Attosecond Interference Induced by Coulomb-Field-Driven Transverse Backward-Scattering Electron Wave-Packets

TL;DR

This paper reveals a new Coulomb-field-driven transverse backward-scattering interference in photoelectron momentum distributions, enabling ultrafast electron dynamics imaging in atoms and molecules with attosecond precision.

Contribution

It introduces a novel interference structure caused by transverse backward-scattering, expanding understanding of electron dynamics beyond conventional rescattering models.

Findings

Identifies a universal transverse interference pattern in photoelectron distributions.

Links the interference to electrons ionized within 200 attoseconds of the laser field crest.

Demonstrates potential for ultrafast electron dynamics measurement.

Abstract

A novel and universal interference structure is found in the photoelectron momentum distribution of atoms in intense infrared laser field. Theoretical analysis shows that this structure can be attributed to a new form of Coulomb-field-driven backward-scattering of photoelectrons in the direction perpendicular to the laser field, in contrast to the conventional rescattering along the laser polarization direction.
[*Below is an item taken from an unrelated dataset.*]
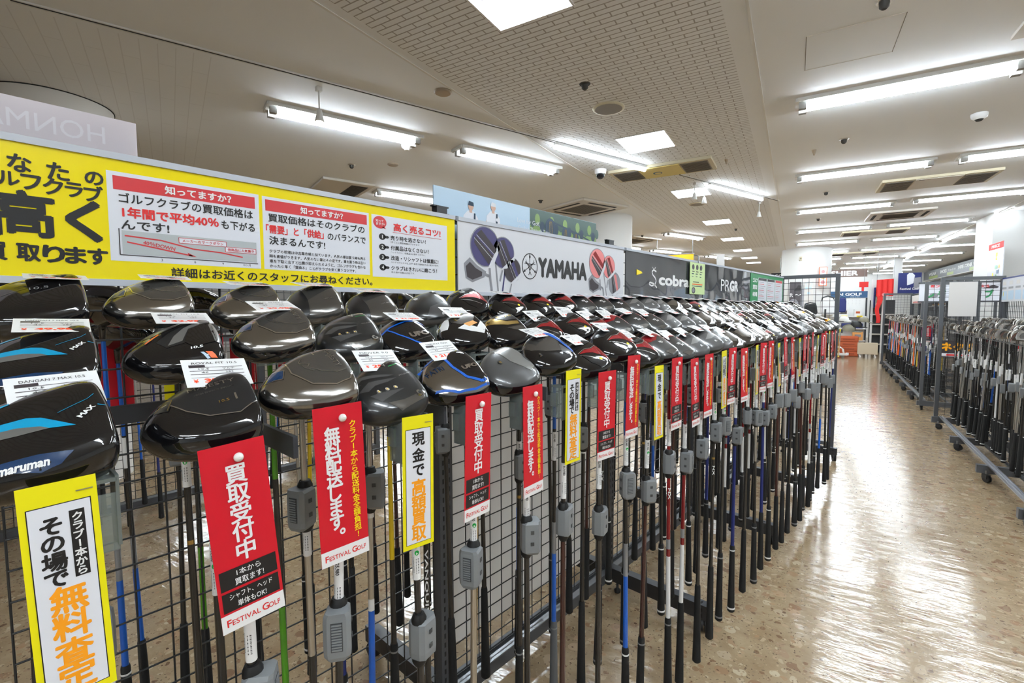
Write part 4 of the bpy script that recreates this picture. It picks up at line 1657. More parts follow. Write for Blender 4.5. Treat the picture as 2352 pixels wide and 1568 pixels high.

This transverse backward-scattering process is closely related to a family of photoelectrons initially ionized within a time interval of less than 200 attosecond around the crest of the laser electric field. Those electrons, acquiring near-zero return energy in the laser field, will be pulled back solely by the ionic Coulomb field and backscattered in the transverse direction. Moreover, this rescattering process mainly occurs at the first or the second return times, giving rise to different phases of the photoelectrons. The interference between these photoelectrons leads to unique curved interference fringes which are observable for most current intense field experiments, opening a new way to record the electron dynamics in atoms and molecules on a time scale much shorter than an optical cycle.